On pourrait continuer longtemps encore cette énumération (2), mais on aura compris l'essentiel : d'un point de vue linguistique, il n'y a pas de langue supérieure aux autres. Contrairement à une idée reçue, toutes, sans exception, peuvent absolument tout exprimer : la colère, la peur, la joie, la terreur, l'amour, la haine, le désir, la beauté, la tendresse, la cupidité, les pensées les plus subtiles comme les plus triviales. Toutes, sans exception, sont des créations culturelles de l'humanité.

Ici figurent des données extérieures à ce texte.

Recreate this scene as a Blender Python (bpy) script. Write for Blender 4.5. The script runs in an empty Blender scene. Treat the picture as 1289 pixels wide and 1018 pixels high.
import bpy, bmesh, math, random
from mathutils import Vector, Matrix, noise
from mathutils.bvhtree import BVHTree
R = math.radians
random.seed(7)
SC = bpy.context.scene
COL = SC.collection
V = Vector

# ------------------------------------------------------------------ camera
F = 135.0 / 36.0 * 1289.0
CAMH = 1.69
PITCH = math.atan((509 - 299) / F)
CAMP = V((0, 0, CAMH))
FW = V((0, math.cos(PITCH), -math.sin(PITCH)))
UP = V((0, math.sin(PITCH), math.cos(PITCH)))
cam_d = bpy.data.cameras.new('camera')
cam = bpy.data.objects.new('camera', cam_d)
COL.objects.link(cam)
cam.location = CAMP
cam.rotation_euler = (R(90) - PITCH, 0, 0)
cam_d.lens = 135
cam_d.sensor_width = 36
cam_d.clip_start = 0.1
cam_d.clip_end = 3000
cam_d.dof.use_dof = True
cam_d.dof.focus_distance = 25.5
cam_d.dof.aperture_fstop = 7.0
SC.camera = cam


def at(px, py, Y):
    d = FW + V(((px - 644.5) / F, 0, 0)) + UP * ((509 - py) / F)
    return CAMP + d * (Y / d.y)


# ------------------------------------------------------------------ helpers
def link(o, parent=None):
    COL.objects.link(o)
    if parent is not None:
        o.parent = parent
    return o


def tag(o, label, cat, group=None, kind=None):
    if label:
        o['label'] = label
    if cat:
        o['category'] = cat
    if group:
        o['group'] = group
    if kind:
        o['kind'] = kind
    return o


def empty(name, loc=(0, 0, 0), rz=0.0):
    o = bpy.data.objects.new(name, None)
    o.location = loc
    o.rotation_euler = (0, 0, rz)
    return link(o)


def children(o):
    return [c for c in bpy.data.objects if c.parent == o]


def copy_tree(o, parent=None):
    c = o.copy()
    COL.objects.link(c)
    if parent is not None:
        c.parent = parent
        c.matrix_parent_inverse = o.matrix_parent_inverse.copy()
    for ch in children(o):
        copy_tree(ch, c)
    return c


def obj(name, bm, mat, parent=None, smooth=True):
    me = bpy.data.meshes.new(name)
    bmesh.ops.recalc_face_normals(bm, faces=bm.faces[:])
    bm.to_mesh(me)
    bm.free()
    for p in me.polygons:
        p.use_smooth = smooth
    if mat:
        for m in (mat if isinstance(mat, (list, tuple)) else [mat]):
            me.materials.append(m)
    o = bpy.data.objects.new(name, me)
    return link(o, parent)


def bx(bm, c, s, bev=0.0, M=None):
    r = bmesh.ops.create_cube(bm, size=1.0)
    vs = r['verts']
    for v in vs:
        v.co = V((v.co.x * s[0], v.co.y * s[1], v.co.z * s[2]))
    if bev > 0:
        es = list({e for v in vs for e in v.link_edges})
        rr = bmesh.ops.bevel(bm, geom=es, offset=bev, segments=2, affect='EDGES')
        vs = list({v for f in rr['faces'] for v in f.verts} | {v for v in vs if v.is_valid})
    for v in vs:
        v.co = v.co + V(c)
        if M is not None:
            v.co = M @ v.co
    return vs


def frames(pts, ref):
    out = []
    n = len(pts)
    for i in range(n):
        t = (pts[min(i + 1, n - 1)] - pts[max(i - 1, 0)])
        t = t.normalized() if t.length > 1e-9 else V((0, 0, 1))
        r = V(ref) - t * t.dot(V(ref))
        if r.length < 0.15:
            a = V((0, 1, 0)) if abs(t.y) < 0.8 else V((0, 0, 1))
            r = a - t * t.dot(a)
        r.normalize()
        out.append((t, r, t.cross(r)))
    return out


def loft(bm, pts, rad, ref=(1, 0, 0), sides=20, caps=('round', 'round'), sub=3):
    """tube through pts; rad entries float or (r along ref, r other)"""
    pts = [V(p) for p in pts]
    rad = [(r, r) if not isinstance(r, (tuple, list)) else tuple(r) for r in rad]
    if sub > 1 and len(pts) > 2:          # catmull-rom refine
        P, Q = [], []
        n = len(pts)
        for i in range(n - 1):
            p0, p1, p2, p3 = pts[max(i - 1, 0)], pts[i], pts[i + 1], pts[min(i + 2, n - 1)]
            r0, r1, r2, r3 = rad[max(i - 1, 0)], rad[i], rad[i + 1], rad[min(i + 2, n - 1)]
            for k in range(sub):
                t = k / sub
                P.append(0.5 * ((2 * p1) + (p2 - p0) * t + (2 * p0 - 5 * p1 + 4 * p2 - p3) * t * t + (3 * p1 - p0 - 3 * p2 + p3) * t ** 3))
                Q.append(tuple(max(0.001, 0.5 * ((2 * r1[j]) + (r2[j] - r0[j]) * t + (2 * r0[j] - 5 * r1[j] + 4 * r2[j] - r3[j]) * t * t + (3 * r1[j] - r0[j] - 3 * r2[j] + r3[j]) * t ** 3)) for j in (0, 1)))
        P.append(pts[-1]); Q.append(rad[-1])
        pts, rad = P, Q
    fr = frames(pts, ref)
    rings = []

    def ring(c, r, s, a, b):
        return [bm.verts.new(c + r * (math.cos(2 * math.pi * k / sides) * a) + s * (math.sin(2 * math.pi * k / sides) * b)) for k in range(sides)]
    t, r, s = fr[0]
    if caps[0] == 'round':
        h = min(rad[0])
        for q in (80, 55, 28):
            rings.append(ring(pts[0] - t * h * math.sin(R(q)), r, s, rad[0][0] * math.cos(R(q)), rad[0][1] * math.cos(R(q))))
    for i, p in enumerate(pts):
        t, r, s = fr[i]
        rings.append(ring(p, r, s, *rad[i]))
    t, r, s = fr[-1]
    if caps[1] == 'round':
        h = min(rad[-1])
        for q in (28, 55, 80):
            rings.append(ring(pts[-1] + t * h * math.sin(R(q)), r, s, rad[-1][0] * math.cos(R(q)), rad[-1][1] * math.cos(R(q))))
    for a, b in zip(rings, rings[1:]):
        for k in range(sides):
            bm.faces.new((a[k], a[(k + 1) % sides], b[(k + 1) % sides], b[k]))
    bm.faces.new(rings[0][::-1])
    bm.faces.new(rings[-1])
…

Toutes, sans exception, méritent d'être défendues et respectées et pas seulement celles qui, par les hasards de l'Histoire et souvent le simple jeu du rapport de force, sont devenues langues officielles d'un État.
Terminons par une question volontairement mal intentionnée : combien d'heures sont consacrées à enseigner ces notions au collège et au lycée ?
(1) Joëlle Ducos et Olivier Soutet, L'ancien et le moyen français, Que sais-je ? (PUF), p. 25. (2) Je prie les locuteurs des langues de France que je n'ai pas citées ici faute de place et/ou de connaissances de ne pas m'en vouloir. Les informations qui précèdent ont bien entendu simple valeur d'illustration.